Efrem Goldberg speaks and writes as a pulpit man built for a large, mixed Modern Orthodox congregation. He sounds warm. He sounds reasonable. He works to recruit you rather than corner you.
Start with his diction. He mixes English and the liturgical Hebrew and Yiddish of the observant home without pausing to translate. Davening, kavana, minyanim, layn, kibbudim, chesed, pasuk, shachein rah. He assumes the reader prays where he prays and knows what he knows. That choice marks his audience. He writes for insiders, and the insider vocabulary signals belonging before it carries content.
Then watch how he argues. He stacks sources. On home minyanim he climbs from Mishlei to the Shulchan Aruch to the Magen Avraham to the Noda B’Yehudah to the Yerushalmi, each rung adding weight. This is the Modern Orthodox sermon method. The rabbi does not invent a ruling. He gathers a chain and lets the accumulation carry the point. His learning serves persuasion more than novelty. He brings the texts a congregant might recognize, arranged to land an appeal.
He reaches outside the tradition too, and this tells you where he sits on the map. He quotes a Tim Wu column from the New York Times on the tyranny of convenience and folds it into a derasha about skipping shul. He writes a whole essay on LeBron James and an Instagram lyric. He tracks the Women’s March and its trouble with antisemitism. He reads the general press, watches the NBA, and treats both as fair material for the pulpit. An insular rabbi avoids both. Goldberg engages the wider culture and expects his people to live inside it with him.
His manner is hortatory. He preaches toward action. The minyan essay is an appeal, and he builds it the way a careful advocate builds a case. He concedes first. He grew up in a basement minyan, he says, and he is grateful for it. He grants the other side its strongest points, then turns. He narrows his claim so no one can accuse him of overreach, telling the reader plainly that he does not mean those who daven in shtiebels. He protects his flank. The move is pastoral. He leads a big tent and cannot afford to lose the people he wants to move.
He judges, and he judges in front of everyone. LeBron earns a rebuke. The apology earns a small lecture on the Greek root of the word.

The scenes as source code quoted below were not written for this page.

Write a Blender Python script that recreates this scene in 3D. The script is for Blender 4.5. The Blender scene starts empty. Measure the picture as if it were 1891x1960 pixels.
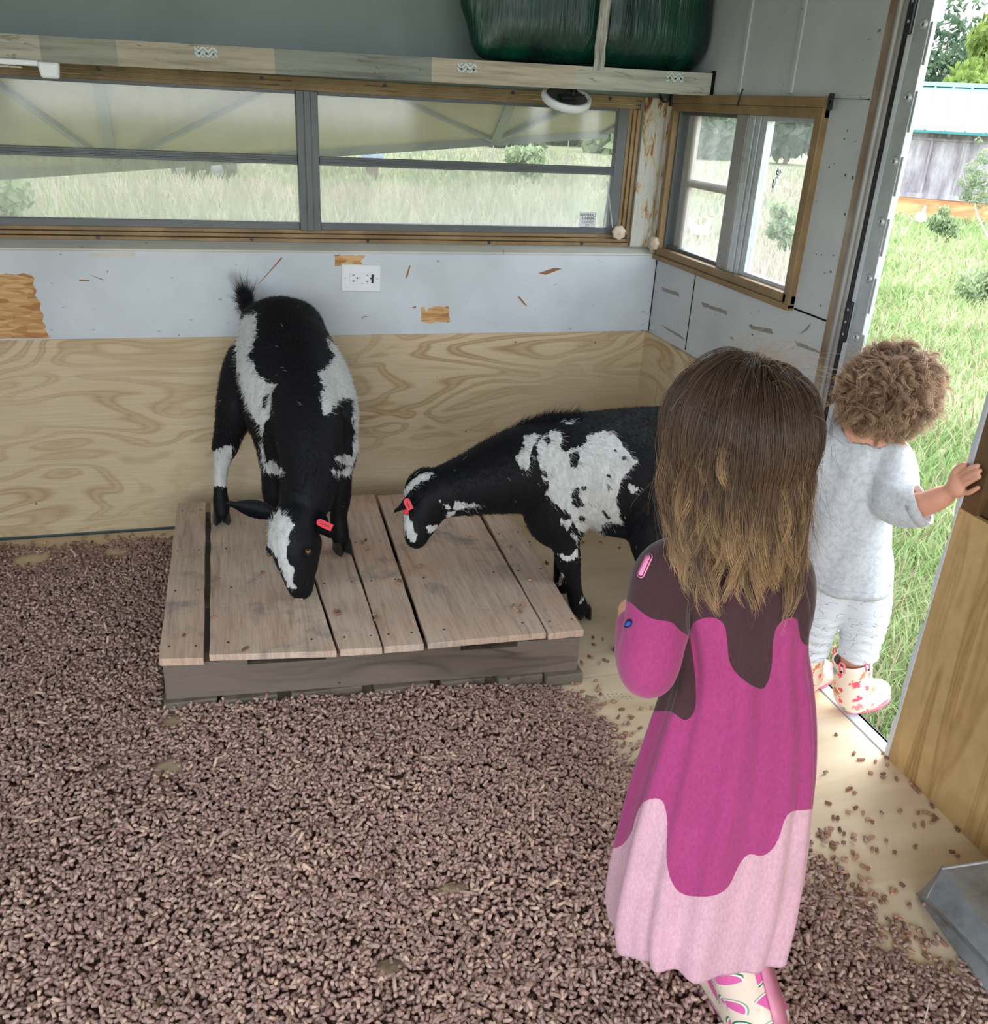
import bpy, bmesh, math, random
import numpy as np
from mathutils import Vector, Matrix

SC = bpy.context.scene
COL = SC.collection
rng = np.random.default_rng(7)
random.seed(7)

# ------------------------------------------------------------------ camera
CAM = np.array([-1.3146, -2.7271, 1.2628])
RT = np.array([0.96282718, -0.26553343, 0.04955622])
UP = np.array([0.06600656, 0.40918427, 0.91006119])
FW = np.array([0.2619293, 0.87296061, -0.41150068])
FPX, CXP, CYP = 1738.57, 945.5, 983.2
cam = bpy.data.cameras.new('camera')
cam.sensor_fit = 'HORIZONTAL'
cam.sensor_width = 36.0
cam.lens = 36.0 * FPX / 1891.0
cam.shift_y = (CYP - 980.0) / 1891.0
cam.clip_start = 0.02
cam.clip_end = 400
co = bpy.data.objects.new('camera', cam)
COL.objects.link(co)
co.matrix_world = Matrix(((RT[0], UP[0], -FW[0], CAM[0]), (RT[1], UP[1], -FW[1], CAM[1]), (RT[2], UP[2], -FW[2], CAM[2]), (0, 0, 0, 1)))
SC.camera = co

# ------------------------------------------------------------------ light: bright overcast sky
w = bpy.data.worlds.new('overcast_sky')
SC.world = w
w.use_nodes = True
wn = w.node_tree
bg = wn.nodes['Background']
tc = wn.nodes.new('ShaderNodeTexCoord')
sx = wn.nodes.new('ShaderNodeSeparateXYZ')
cr = wn.nodes.new('ShaderNodeValToRGB')
wn.links.new(tc.outputs['Generated'], sx.inputs[0])
wn.links.new(sx.outputs[2], cr.inputs[0])
wn.links.new(cr.outputs[0], bg.inputs[0])
cr.color_ramp.elements[0].position = 0.0
cr.color_ramp.elements[0].color = (0.90, 0.94, 1.0, 1)
cr.color_ramp.elements[1].position = 0.6
cr.color_ramp.elements[1].color = (0.78, 0.87, 1.0, 1)
bg.inputs[1].default_value = 2.6
sun = bpy.data.lights.new('hazy_sun', 'SUN')
sun.energy = 1.1
sun.angle = math.radians(35)
sun.color = (1.0, 0.97, 0.92)
so = bpy.data.objects.new('hazy_sun', sun)
COL.objects.link(so)
so.rotation_euler = Vector((-0.75, -0.35, -1.0)).to_track_quat('-Z', 'Y').to_euler()

def portal(name, loc, rot, sx_, sy_):
    l = bpy.data.lights.new(name, 'AREA')
    l.shape = 'RECTANGLE'; l.size = sx_; l.size_y = sy_
    l.cycles.is_portal = True
    o = bpy.data.objects.new(name, l); COL.objects.link(o)
    o.location = loc; o.rotation_euler = rot
# portals guide sky light in, adding none; the unseen rear opening is added to admit light
portal('portal_long_window', (-1.2, 0.09, 1.08), (math.radians(-90), 0, 0), 2.4, 0.42)
portal('portal_small_window', (0.05, -0.40, 1.07), (0, math.radians(90), 0), 0.44, 0.72)
portal('portal_doorway', (0.05, -1.245, 0.9), (0, math.radians(90), 0), 1.9, 0.38)
portal('portal_open_rear', (-1.3, -4.2, 0.95), (math.radians(90), 0, 0), 2.6, 1.9)
portal('portal_side_window', (-2.6, -2.6, 1.15), (0, math.radians(-90), 0), 0.9, 1.8)

SC.view_settings.view_transform = 'Standard'
SC.view_settings.look = 'None'
SC.view_settings.gamma = 1.0
SC.view_settings.use_curve_mapping = False
SC.view_settings.exposure = 1.13
SC.cycles.use_denoising = True
SC.cycles.max_bounces = 8
SC.cycles.diffuse_bounces = 5
SC.cycles.glossy_bounces = 3
SC.cycles.transmission_bounces = 4
SC.cycles.transparent_max_bounces = 10
SC.cycles.caustics_reflective = False
SC.cycles.caustics_refractive = False
SC.cycles.sample_clamp_indirect = 6.0
SC.cycles.use_adaptive_sampling = True
SC.cycles.adaptive_threshold = 0.02

# ------------------------------------------------------------------ survey helpers (points read off the photograph)
def ray(x, y):
    return RT * (x - CXP) / FPX - UP * (y - CYP) / FPX + FW
def P(x, y, d):
    return CAM + ray(x, y) * d
def onplane(x, y, ax, v):
    d = ray(x, y)
    return CAM + d * (v - CAM[ax]) / d[ax]
def project(V):
    D = np.asarray(V) - CAM
    z = D @ FW
    return np.stack([CXP + FPX * (D @ RT) / z, CYP - FPX * (D @ UP) / z], -1)
def pxs(n, d):
    return n * d / FPX

# ------------------------------------------------------------------ materials
def lin(c):
    return tuple(((v / 255) / 12.92 if v / 255 <= 0.04045 else (((v / 255) + 0.055) / 1.055) ** 2.4) for v in c) + (1.0,)

class NT:
    def __init__(s, name, rough=0.7, spec=0.3, metal=0.0):
        s.m = bpy.data.materials.new(name); s.m.use_nodes = True
        s.t = s.m.node_tree; s.b = s.t.nodes['Principled BSDF']
        s.b.inputs['Roughness'].default_value = rough
        s.b.inputs['Specular IOR Level'].default_value = spec
        s.b.inputs['Metallic'].default_value = metal
    def n(s, kind, **kw):
        nd = s.t.nodes.new(kind)
        for k, v in kw.items(): setattr(nd, k, v)
        return nd
    def l(s, a, b): s.t.links.new(a, b)
    def setv(s, sock, v):
        if hasattr(v, 'is_linked') or hasattr(v, 'node'): s.l(v, sock)
        else: sock.default_value = v
    def coord(s, kind='Object', scale=(1, 1, 1), loc=(0, 0, 0), rot=(0, 0, 0)):
        t = s.n('ShaderNodeTexCoord'); m = s.n('ShaderNodeMapping')
        m.inputs['Scale'].default_value = scale; m.inputs['Location'].default_value = loc; m.inputs['Rotation'].default_value = rot
        s.l(t.outputs[kind], m.inputs[0]); return m.outputs[0]
    def noise(s, vec, scale=5, detail=3, rough=0.5, dist=0.0):
        n = s.n('ShaderNodeTexNoise')
        n.inputs['Scale'].default_value = scale; n.inputs['Detail'].default_value = detail
        n.inputs['Roughness'].default_value = rough; n.inputs['Distortion'].default_value = dist
        s.l(vec, n.inputs['Vector']); return n.outputs[0]
    def voronoi(s, vec, scale=5, feature='F1', rnd=1.0, dims='3D'):
        n = s.n('ShaderNodeTexVoronoi', feature=feature, voronoi_dimensions=dims)
        n.inputs['Scale'].default_value = scale; n.inputs['Randomness'].default_value = rnd
        s.l(vec, n.inputs['Vector']); return n
    def math(s, op, a, b=0.0, c=0.0):
        n = s.n('ShaderNodeMath', operation=op)
        s.setv(n.inputs[0], a); s.setv(n.inputs[1], b)
        if op in ('MULTIPLY_ADD', 'SMOOTH_MIN', 'SMOOTH_MAX', 'COMPARE'): s.setv(n.inputs[2], c)
        return n.outputs[0]
    def ramp(s, fac, stops, interp='LINEAR'):
        r = s.n('ShaderNodeValToRGB'); r.color_ramp.interpolation = interp
        els = r.color_ramp.elements
        while len(els) < len(stops): els.new(0.5)
        for e, (p, c) in zip(els, stops):
            e.position = p; e.color = c if len(c) == 4 else lin(c)
        s.l(fac, r.inputs[0]); return r.outputs[0]
    def mix(s, fac, a, b, mode='MIX'):
        m = s.n('ShaderNodeMix', data_type='RGBA', blend_type=mode)
        s.setv(m.inputs[0], fac)
        s.setv(m.inputs[6], a); s.setv(m.inputs[7], b)
        return m.outputs[2]
    def attr(s, name, out='Fac'):
        a = s.n('ShaderNodeAttribute'); a.attribute_name = name; return a.outputs[out]
    def sep(s, v):
        x = s.n('ShaderNodeSeparateXYZ'); s.l(v, x.inputs[0]); return x.outputs
    def color(s, c): s.setv(s.b.inputs['Base Color'], c)
    def bump(s, h, strength=0.3, dist=0.002):
        b = s.n('ShaderNodeBump'); b.inputs['Strength'].default_value = strength; b.inputs['Distance'].default_value = dist
        s.l(h, b.inputs['Height']); s.l(b.outputs[0], s.b.inputs['Normal'])

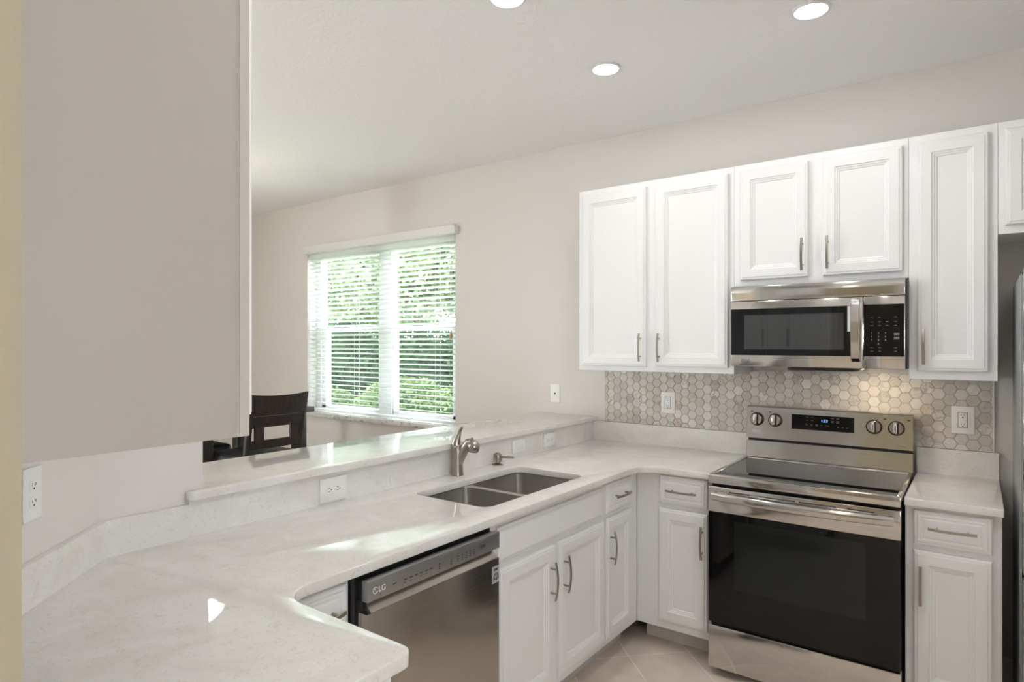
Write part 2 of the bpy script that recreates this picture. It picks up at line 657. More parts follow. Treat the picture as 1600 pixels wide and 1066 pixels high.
# pass-through: low wall under the bar, full-height stub, chamfered corner and the short near wall
struct(MB().box(-0.16, -0.02, -2.526, 0.0, 0, 1.028).build('wall_bar', M['wall'], smooth=0))
struct(MB().prism([(-0.16, -2.526), (-0.16, -2.88), (0.404, -3.444), (1.073, -3.444), (1.073, -3.305),
                   (0.463, -3.305), (-0.02, -2.822), (-0.02, -2.526)], 0, CEIL).build('wall_near', [M['wall'], M['hall']], smooth=0))
for p in bpy.data.objects['wall_near'].data.polygons:       # the hall colour starts at the wall's end
    if p.center.x > 1.07 or p.normal.y < -.9:
        p.material_index = 1
struct(MB().box(2.055, 3.5, -0.014, 0, 0, 0.13, 0.004).build('baseboard_back', M['trim']))
struct(MB().box(-4.6, -0.16, -0.014, 0, 0, 0.13, 0.004).build('baseboard_dining', M['trim']))

# ------------------------------------------------------------------ window in the dining wall
wy0, wy1 = 0.10, 0.17
win = MB()
win.box(WX0, -2.955, wy0, wy1, .93, 2.30).box(-1.255, WX1, wy0, wy1, .93, 2.30)
win.box(WX0, WX1, wy0, wy1, 2.30, WZ1).box(WX0, WX1, wy0 + .0005, wy1, WZ0 - .035, 0.93)
win.box(-2.15, -2.0, wy0, wy1, .93, 2.30)
window = struct(win.build('window_1', M['vinyl']))
# frames of the right opening added for its light and of the dining doors
for nm, x, y0, y1, z0 in (('fill_opening', 3.58, -3.8, -3.2, .9), ('door_1', -4.72, -6.0, -4.4, 0)):
    z1 = 2.1 if nm == 'fill_opening' else 2.35
    f = MB().box(x, x + .05, y0, y0 + .05, z0, z1).box(x, x + .05, y1 - .05, y1, z0, z1)
    f.box(x, x + .05, y0, y1, z1 - .05, z1).box(x, x + .05, y0, y1, z0, z0 + .05)
    f.box(x, x + .05, (y0 + y1) / 2 - .03, (y0 + y1) / 2 + .03, z0, z1)
    struct(f.build(nm, M['vinyl'], smooth=0))
for k, (a, c) in enumerate(((-2.955, -2.15), (-2.0, -1.255))):
    s = MB()
    s.box(a, a + .06 if k == 0 else a + .02, wy0 + .01, wy1, 0.93, 1.65, .003)
    s.box(c - .02 if k == 0 else c - .06, c, wy0 + .01, wy1, 0.93, 1.65, .003)
    s.box(a, c, wy0 - .01, wy1, 1.630, 1.668, .003)
    s.box(a, c, wy0 + .01, wy1, 0.93, 0.955, .003)
    s.build('window_sash', M['vinyl'], window)
    MB().box(a, c, wy0 + .04, wy0 + .045, 0.94, 2.31).build('window_pane', M['pane'], window, smooth=0)
MB().box(WX0 - .05, WX1 + .05, -0.032, wy0, WZ0 - 0.04, WZ0, .006).build('window_sill', M['sill'], window)

blind = thing('window_blind', 'white two-inch horizontal slat blind lowered over the dining window', 'blind', (0, 0, 0))
v = MB()
v.prism([(-0.040, 2.345), (-0.046, 2.352), (-0.046, 2.392), (-0.054, 2.412), (-0.002, 2.412), (-0.002, 2.345)],
        WX0 - .004, WX1 + .034, .002, 1, mx=Matrix(((0, 0, 1, 0), (1, 0, 0, 0), (0, 1, 0, 0), (0, 0, 0, 1))))
v.build('valance', M['valance'], blind)
MB().box(WX0 + .01, WX1 - .01, 0.005, 0.055, 2.30, 2.345, .002).build('head_rail', M['blind'], blind)
s = MB()
z = 2.288
tilt = R(14)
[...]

The ADL earns a complaint for its silence. Yet he calibrates the heat. When a friend emails him that it is 1936 again, Goldberg rejects the comparison as hysteria that drains credibility. He positions himself as the measured man in the room, the one who sees the threat and refuses to panic about it. That posture sells. He sells sobriety.
His sentences run to triads. Thoughtful, careful and mindful. Rationalizations, explanations and deflections. Partnership, collaboration, and love. The three-beat phrase gives his prose a cadence you can hear on the page. He likes parallel construction and rhetorical questions aimed straight at the reader. What do our children learn, he asks, if they see us choose convenience over kavana. He wants the congregant nodding before the paragraph ends.
He organizes. The estate-planning piece runs as a numbered list of eight, complete with insurance advice and a phone-app recommendation. The man thinks like the administrator of a thousand-family institution. His warmth rides on top of logistics. He moves from the kedusha of a shul to an emergency contact entry on your phone in the same breath.
Goldberg runs a content operation, and he knows it. His personal site hosts hundreds of audio classes and articles, sermon digests, videos, and source sheets, all categorized and searchable. He writes for Aish, the OU, Mishpacha, the Times of Israel, and a stack of Jewish papers. His own fundraising posts talk about reach, data, and the gap between the crowd consuming his Torah and the smaller crowd paying for it. He thinks in audience numbers. He is a rabbi and an entrepreneur of Torah media, and the second role shapes the first. The accessible diction, the cultural hooks, the lists, the triads, the concede-then-turn structure all serve a voice designed to travel past the room and hold listeners who can click away.
In speech, on the podcast, the register loosens. The format is unscripted shmoozing with two other rabbis. There he plays genial host, quick and conversational, trading on rapport. The sermon Goldberg builds toward a charge. The podcast Goldberg relaxes and entertains. Both run on the same engine, a man who wants trust and works hard to earn it before he asks for anything.
One honest limit. His earnestness leaves little room for irony or self-doubt on the page. He concedes points as tactics, and he seldom turns the knife on himself. The voice stays confident, pastoral, and unashamed of sentiment. To his audience that reads as sincerity. A skeptic might hear a polished operator who has learned which notes move a crowd. Both readings hold at once, and his skill lies in keeping them both true.